I was considering having vertical cards like our competitors, where pictures take up less space. However, users are a lot of aesthetic of hotels and actively use pictures in their decision making. This was backlogged in our MVP but latr

Strategic pivot: balancing business and user needs

Although users wanted banners and pop-ups to be removed, Hopper gets 40% of total app revenue from fintech products and add-ons, which are advertised in said banners. Figuring out how to still advertise those products in a non-intrusive manner was key.
Exploration

Starting from individual UI choices...

To putting things together as initial ideas

Tabular navigation bar

Separate tabs for the shopping list, Hopper Picks, and other deals / promos.

Scrollable navigation bar

Only icons are used in the scrollable navigation bar to save space.
The deals page is accessible through this navigation. Map  
access from the floating map button at the bottom.

Integrated deals grid and scrollable banners

This design also has a vertical scroll navigation. There is a deals grid
on top for the best prices. Scrollable banners break up the list into two
distinct sections. The hotel cards are vertical but still full sized.

Scrollable banners and vertical cards

Scrollable banner and navigation used to save space. Hotel cards are
vertically oriented so that more information can part of each listing.
A floating map icon leads to a fullscreen map experience.
Iteration

🕵🏼 Taking a closer look at banners

After gathering input from shoppers and team stakeholders, it became clear that the banners were overly distracting, likely due to varying UIs from siloed product teams. To address a significant 65% drop-off in the funnel, I needed to make them less prominent.

Building a design style guide for banners

I implemented a standardized banner system with guidelines, allowing other teams to experiment and promote their products in a designated space. This ensures hotel shoppers can proceed seamlessly with the goal of booking their stay. Some of the guidelines: 
Design office hours for other product teams
No colored backgrounds to improve accessibility
Simplicity to call to action with a header, body copy, and action button
One image max
Fixed height and width
Dashboard mockup

Standardizing banners led to improved engagement

Iteration

Banners being dispersed vs. stacked on top aided in improving engagement

Instead of stacking banners at the top, we interspersed them throughout the hotel listings. We randomized banner position, giving each one an equal chance of appearing in the first position (below the first hotel lodging). Additional banners displayed every 1, 3, 5, and 7 listings (Fibonacci sequence). Interspersing banners led to higher conversion rates and higher intent from those that engaged with the banners.

Metrics

👨🏼 User Metrics 
-Shoppers are now seeing 13.1% more lodgings and 10 less banners per session
-100% of shoppers see at least 2 hotel listings
-Loading the hotel list is much faster - an unexpected positive consequence of moving the map to a floating button

📈 Business Metrics 
- Conversion improved by 14% (Goal: 9%)
-Purchase frequency increased to 20% from 6% (Goal: 22%)

Reflection

💭 Adding rules always adds an extra layer of friction, which is sometimes necessary.

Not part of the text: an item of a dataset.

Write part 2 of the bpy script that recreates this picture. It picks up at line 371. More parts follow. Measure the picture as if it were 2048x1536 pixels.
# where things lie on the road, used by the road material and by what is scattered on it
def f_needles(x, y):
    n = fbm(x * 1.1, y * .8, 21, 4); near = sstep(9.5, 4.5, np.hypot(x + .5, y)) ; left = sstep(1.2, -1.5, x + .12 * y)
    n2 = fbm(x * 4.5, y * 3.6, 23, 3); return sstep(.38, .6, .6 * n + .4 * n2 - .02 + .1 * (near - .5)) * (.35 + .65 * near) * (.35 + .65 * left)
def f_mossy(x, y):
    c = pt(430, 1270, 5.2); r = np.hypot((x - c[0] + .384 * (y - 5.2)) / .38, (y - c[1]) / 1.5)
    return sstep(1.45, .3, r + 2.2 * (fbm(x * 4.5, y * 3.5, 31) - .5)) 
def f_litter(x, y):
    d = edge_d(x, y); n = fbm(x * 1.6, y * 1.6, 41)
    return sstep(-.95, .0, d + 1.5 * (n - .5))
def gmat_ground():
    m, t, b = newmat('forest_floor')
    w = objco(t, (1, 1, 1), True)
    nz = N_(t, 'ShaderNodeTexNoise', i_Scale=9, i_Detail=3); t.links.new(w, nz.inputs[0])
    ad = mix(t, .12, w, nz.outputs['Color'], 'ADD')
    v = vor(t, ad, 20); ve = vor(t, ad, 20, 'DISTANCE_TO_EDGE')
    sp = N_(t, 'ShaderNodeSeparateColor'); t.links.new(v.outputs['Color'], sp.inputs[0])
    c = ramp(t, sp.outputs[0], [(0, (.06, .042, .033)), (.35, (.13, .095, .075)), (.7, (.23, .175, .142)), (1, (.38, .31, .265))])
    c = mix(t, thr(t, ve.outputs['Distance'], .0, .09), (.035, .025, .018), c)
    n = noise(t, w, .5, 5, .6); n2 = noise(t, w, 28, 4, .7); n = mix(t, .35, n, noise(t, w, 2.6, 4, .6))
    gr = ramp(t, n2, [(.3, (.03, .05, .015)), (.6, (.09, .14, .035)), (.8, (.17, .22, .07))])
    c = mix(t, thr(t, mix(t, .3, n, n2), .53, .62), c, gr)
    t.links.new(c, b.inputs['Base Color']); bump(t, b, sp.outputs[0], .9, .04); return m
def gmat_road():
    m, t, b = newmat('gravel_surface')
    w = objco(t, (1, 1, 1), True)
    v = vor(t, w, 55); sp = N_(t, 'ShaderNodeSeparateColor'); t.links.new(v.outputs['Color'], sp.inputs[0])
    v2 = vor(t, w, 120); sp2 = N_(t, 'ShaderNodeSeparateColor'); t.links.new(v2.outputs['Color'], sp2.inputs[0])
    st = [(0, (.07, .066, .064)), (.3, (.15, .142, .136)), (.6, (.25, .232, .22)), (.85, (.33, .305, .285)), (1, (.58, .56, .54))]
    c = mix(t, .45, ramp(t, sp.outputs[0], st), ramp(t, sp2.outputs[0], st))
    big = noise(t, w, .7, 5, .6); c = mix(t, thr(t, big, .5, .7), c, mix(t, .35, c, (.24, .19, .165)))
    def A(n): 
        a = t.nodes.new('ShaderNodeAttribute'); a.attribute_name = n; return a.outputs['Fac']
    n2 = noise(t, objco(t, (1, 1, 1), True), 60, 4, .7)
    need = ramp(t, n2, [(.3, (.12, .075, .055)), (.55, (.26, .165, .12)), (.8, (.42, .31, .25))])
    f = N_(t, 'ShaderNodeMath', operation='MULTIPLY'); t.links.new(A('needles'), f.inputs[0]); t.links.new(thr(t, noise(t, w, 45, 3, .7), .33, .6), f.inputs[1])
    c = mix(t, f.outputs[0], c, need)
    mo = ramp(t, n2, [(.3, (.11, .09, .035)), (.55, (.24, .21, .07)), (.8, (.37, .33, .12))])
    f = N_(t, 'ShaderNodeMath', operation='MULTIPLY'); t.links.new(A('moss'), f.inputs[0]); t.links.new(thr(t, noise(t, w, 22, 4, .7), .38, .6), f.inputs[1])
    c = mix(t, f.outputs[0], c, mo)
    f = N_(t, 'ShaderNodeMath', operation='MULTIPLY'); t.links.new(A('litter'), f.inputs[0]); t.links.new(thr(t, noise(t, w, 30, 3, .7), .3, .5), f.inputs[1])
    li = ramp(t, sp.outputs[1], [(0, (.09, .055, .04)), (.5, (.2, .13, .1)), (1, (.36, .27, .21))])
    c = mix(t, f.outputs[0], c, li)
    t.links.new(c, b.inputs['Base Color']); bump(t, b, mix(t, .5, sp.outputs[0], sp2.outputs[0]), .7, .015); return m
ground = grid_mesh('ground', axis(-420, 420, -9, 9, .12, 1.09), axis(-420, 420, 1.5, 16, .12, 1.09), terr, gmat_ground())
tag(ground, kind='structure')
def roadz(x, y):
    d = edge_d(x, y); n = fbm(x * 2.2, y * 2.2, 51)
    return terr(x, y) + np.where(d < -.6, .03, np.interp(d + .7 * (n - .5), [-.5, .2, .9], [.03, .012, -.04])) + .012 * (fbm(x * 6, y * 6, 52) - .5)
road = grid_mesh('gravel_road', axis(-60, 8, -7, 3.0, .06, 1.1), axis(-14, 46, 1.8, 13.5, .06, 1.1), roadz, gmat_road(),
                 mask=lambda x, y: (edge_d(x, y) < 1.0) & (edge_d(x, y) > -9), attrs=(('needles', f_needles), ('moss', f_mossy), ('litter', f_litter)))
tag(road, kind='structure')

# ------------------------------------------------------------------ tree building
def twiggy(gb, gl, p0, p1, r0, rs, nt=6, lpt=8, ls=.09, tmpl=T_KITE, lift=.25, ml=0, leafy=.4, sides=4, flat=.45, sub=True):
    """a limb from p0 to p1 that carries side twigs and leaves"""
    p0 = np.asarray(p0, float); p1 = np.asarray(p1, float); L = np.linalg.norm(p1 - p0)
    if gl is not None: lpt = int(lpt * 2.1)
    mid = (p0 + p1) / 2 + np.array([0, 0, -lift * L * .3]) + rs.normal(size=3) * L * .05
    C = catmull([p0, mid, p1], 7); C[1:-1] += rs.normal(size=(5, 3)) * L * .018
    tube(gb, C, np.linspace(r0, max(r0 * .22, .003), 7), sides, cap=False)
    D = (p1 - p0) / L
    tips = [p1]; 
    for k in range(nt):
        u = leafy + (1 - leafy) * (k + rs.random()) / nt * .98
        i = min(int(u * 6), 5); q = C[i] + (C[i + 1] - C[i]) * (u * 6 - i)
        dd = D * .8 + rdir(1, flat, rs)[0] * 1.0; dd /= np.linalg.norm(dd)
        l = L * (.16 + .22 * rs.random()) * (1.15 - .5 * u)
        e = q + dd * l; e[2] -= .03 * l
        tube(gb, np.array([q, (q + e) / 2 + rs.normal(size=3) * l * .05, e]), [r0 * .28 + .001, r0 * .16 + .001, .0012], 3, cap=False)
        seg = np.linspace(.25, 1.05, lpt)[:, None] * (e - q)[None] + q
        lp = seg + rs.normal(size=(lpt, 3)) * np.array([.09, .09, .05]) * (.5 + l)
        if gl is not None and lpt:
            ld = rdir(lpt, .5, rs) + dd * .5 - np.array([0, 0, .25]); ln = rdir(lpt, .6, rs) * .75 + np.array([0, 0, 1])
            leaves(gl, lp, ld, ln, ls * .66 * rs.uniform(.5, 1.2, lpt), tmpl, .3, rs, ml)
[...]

Following the introduction of banner rules, a significant portion of my time was devoted to educating other teams about the permissible content for the shopping experience. It took a lot of time to gain buy-in on these standards.

What's next

 ✅  We A/B Tested three different versions: Control (80%), New UI with Banners (10%) and New UI without Banners (10%). Without Banners variant performed marginally better, so given business constraints, we launched the with Banners variant to 100% of iOS and Android users.

✅ Personalizing banner order based on user type / having more logic for which banner gets the first position.